WHAT YOU WILL DO: Check every line of the entries that follow, and copy the ones containing "scene".

INPUT ROWS:
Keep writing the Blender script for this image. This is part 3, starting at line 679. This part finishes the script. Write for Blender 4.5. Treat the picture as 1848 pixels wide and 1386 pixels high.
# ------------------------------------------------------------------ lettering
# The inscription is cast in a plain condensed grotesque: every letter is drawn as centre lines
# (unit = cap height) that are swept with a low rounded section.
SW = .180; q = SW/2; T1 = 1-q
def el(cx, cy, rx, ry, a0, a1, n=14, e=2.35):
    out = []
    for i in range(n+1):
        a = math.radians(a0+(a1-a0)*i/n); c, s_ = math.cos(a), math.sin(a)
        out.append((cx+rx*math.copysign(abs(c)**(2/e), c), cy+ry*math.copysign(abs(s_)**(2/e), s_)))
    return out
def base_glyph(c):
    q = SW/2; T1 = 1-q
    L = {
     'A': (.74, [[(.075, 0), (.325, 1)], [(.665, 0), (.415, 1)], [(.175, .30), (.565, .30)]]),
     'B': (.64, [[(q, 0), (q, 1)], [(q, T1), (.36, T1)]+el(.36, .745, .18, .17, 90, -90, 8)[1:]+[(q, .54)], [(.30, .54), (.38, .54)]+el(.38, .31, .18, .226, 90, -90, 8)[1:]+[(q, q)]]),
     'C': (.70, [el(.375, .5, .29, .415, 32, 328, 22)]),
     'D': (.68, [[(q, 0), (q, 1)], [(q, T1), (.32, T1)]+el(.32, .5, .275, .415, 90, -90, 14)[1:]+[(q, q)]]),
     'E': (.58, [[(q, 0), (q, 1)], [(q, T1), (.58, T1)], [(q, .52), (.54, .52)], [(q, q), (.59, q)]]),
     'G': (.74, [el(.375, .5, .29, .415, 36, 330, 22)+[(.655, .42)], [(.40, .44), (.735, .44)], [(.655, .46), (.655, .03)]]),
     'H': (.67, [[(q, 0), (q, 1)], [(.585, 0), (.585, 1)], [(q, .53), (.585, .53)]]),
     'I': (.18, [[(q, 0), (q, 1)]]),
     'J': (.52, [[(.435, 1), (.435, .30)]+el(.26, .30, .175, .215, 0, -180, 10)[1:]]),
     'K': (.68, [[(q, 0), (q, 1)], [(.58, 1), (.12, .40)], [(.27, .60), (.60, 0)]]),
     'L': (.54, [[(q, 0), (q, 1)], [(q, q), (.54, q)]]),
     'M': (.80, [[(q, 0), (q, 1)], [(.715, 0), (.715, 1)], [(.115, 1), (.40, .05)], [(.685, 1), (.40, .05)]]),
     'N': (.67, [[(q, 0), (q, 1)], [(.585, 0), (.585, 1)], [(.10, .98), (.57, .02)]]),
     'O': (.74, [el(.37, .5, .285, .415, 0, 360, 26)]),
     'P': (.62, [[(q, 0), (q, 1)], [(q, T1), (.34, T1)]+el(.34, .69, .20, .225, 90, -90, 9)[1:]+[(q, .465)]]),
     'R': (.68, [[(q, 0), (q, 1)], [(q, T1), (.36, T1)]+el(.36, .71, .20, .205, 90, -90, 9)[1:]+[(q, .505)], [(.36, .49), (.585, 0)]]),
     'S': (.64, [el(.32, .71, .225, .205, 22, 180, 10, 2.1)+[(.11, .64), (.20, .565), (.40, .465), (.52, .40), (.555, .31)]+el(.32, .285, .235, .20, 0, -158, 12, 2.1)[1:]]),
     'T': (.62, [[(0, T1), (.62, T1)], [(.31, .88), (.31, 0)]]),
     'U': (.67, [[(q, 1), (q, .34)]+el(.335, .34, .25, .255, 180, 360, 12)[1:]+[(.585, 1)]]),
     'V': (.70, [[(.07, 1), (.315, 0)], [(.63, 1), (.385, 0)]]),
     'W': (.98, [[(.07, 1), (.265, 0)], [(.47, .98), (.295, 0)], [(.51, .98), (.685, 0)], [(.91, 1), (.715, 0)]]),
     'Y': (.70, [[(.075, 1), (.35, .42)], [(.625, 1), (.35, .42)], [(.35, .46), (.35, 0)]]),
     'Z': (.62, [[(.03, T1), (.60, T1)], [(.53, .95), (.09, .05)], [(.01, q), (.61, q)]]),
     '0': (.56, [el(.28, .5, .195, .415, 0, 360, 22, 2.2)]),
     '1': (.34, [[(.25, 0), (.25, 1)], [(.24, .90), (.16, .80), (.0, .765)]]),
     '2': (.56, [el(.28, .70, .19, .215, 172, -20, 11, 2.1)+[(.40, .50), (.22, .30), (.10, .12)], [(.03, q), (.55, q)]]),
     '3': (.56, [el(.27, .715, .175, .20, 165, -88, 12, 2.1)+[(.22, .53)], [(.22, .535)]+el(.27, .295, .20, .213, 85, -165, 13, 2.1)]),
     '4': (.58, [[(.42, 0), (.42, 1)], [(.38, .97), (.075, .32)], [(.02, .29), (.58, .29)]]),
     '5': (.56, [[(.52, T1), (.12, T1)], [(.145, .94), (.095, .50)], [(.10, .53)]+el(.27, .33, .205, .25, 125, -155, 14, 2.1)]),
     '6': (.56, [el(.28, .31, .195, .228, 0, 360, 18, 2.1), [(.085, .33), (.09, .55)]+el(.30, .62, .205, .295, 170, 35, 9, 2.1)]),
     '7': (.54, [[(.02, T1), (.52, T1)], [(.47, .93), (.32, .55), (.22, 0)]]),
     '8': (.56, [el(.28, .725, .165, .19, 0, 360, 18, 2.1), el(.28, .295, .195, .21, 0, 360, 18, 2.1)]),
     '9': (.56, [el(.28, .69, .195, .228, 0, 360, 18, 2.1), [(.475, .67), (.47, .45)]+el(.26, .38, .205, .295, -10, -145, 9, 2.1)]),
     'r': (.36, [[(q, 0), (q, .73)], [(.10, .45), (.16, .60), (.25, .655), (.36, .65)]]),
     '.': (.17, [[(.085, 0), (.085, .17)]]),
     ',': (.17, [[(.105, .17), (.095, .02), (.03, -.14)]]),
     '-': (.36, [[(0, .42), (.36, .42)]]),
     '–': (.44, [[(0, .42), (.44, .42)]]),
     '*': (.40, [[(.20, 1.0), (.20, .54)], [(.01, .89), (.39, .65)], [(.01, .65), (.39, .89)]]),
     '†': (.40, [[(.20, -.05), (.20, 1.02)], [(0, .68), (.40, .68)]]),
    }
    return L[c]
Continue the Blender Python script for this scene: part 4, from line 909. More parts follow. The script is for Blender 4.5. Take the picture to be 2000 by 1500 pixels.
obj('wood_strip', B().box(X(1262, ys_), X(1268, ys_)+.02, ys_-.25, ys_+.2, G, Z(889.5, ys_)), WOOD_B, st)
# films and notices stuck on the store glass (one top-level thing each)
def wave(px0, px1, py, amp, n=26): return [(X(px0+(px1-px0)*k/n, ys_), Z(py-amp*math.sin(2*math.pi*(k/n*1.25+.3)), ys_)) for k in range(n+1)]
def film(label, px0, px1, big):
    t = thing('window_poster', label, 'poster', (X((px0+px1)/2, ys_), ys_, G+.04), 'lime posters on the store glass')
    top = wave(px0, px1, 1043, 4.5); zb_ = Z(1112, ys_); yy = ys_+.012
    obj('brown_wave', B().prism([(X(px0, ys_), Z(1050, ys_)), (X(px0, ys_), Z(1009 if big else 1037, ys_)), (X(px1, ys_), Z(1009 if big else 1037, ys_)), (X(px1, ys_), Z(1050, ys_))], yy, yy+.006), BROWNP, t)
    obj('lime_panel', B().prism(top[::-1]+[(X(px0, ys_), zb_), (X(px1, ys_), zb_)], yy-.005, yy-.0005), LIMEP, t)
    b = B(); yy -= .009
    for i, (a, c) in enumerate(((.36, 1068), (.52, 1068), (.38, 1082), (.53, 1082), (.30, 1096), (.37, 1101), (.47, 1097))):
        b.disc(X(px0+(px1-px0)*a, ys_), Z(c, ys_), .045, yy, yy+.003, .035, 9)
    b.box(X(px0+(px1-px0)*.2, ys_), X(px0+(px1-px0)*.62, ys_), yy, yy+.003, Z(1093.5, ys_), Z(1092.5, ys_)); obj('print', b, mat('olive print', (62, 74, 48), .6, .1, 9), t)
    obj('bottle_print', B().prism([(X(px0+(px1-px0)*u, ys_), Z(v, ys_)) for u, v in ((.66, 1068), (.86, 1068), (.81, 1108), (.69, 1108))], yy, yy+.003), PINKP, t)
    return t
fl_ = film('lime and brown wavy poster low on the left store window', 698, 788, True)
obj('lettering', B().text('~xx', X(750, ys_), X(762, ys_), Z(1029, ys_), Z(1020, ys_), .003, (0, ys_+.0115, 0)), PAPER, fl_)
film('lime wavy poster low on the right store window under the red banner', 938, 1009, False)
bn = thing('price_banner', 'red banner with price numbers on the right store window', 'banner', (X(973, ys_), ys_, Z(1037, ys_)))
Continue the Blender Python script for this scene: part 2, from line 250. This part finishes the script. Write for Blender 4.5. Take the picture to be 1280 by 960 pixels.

FINAL ANSWER:
Continue the Blender Python script for this scene: part 4, from line 909. More parts follow. The script is for Blender 4.5. Take the picture to be 2000 by 1500 pixels.
Continue the Blender Python script for this scene: part 2, from line 250. This part finishes the script. Write for Blender 4.5. Take the picture to be 1280 by 960 pixels.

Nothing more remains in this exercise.